António Gomes, de 47 anos, desde o início da paralisação dos motoristas passa “todos os dias várias horas” debaixo do viaduto, junto à Companhia Logística de Combustíveis (CLC), onde dia e noite se concentra o “piquete” de greve.
António fez na sexta-feira o primeiro “serviço mínimo” e voltou para o piquete “até cerca de meia-noite”. Hoje de manhã, lá estava de novo, depois de ter descansado algumas horas.
A vida de dezenas de motoristas tem sido assim nos últimos dias. Dividida entre o cumprimento dos serviços mínimos para que são requisitados e a luta, debaixo do viaduto onde se vai vendo quem conduz os camiões que saem da empresa, carregados de combustíveis.
Na manhã de sábado, a greve regista em Aveiras de Cima, no concelho de Azambuja, distrito de Lisboa, uma das menores concentrações de motoristas.

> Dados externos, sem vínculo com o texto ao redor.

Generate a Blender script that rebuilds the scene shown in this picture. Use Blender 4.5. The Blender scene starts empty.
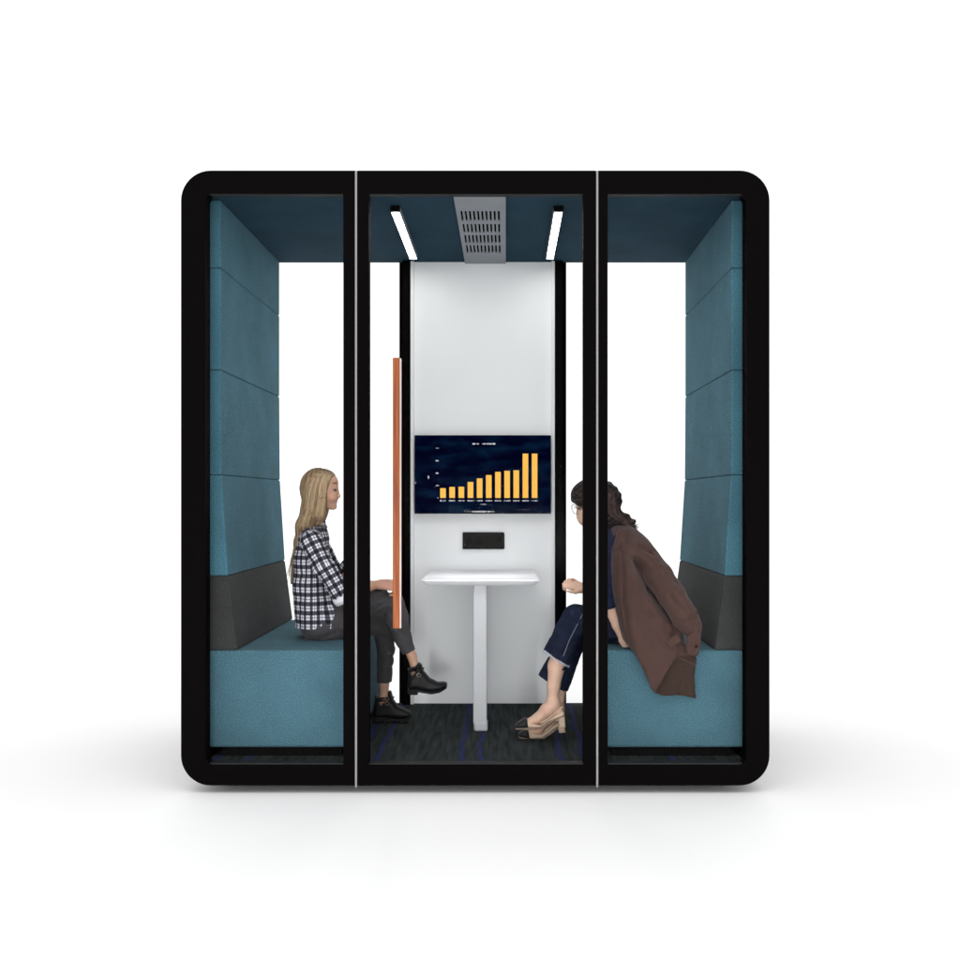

“Muitos foram a casa descansar, porque têm de estar em condições para cumprir os serviços mínimos”, explica António Gomes, um dos motoristas que estão “cada vez mais desiludidos com os patrões”.
A Associação Nacional de Transportes Rodoviários (Antram) “está irredutível, com o Governo do lado do dela, e não quer chegar a um consenso para acabar com a greve”, lamenta o motorista, que exerce a profissão há 21 anos, nove dos quais a transportar matérias perigosas.
Francisco Marques, motorista de matérias perigosas há 30 anos, admite hoje “desilusão com alguns colegas” que não passam ali “tanto tempo como deviam”.
Desde o início da greve não fez um único serviço, “disse sempre que não, apesar de ter sido chamado pela empresa duas vezes”, esclarece, vincando ter estado “todos os dias” em Aveiras”.
Ao sexto dia de greve, o corpo acusa o cansaço, a “rotina familiar ressente-se e surgem os problemas”, e as condições a que estão sujeitos, debaixo do viaduto, vão sendo “mais complicadas”.
Nos dias melhores, à hora de almoço, surgem colegas, com carros carregados de sandes e bebidas que colocam em cima de uma mesa e que todos vão comendo.
Mas neste sábado, a mesa não se pôs. O repasto vai saindo dos sacos e geleiras que vão ficando de dia para dia no separador central da via cortada ao trânsito.
Por baixo do viaduto reina a calma, não se gritam palavras de ordem e aguarda-se o resultado das reuniões que vão acontecendo entre os dirigentes sindicais “para preparar o plenário de domingo”, diz António.
“É nisso que estamos concentrados agora”, afirma, convicto de que do encontro, previsto para Aveiras de Cima, sairão “novas estratégias” de luta.
Até porque “a Antram pode ter a certeza de que, se não for recetiva às reivindicações, e se a greve for desconvocada”, os motoristas garantem “voltar à luta, este ano, no próximo e nos que vierem”.
Mas até ao plenário — agendado para as 16:00 de domingo, na Junta de Freguesia de Aveiras de Cima -, tanto a saída dos camiões como os protestos parecem a meio gás em Aveiras de Cima.
Os motoristas de matérias perigosas cumprem, assim, mais um dia de uma greve por tempo indeterminado, depois de, nesta madrugada, ter falhado um acordo mediado pelo Governo numa reunião que durou cerca de 10 horas.
A paralisação foi inicialmente convocada pelo SNMMP e pelo Sindicato Independente dos Motoristas de Mercadorias (SIMM), mas este sindicato desconvocou o protesto na quinta-feira à noite, após um encontro com a Antram sob mediação do Governo.
No final do primeiro dia de greve, o Governo decretou uma requisição civil, parcial e gradual, alegando incumprimento dos serviços mínimos que tinha determinado.
Portugal está em situação de crise energética, decretada pelo Governo devido a esta paralisação para evitar que fossem afetados serviços essenciais à população.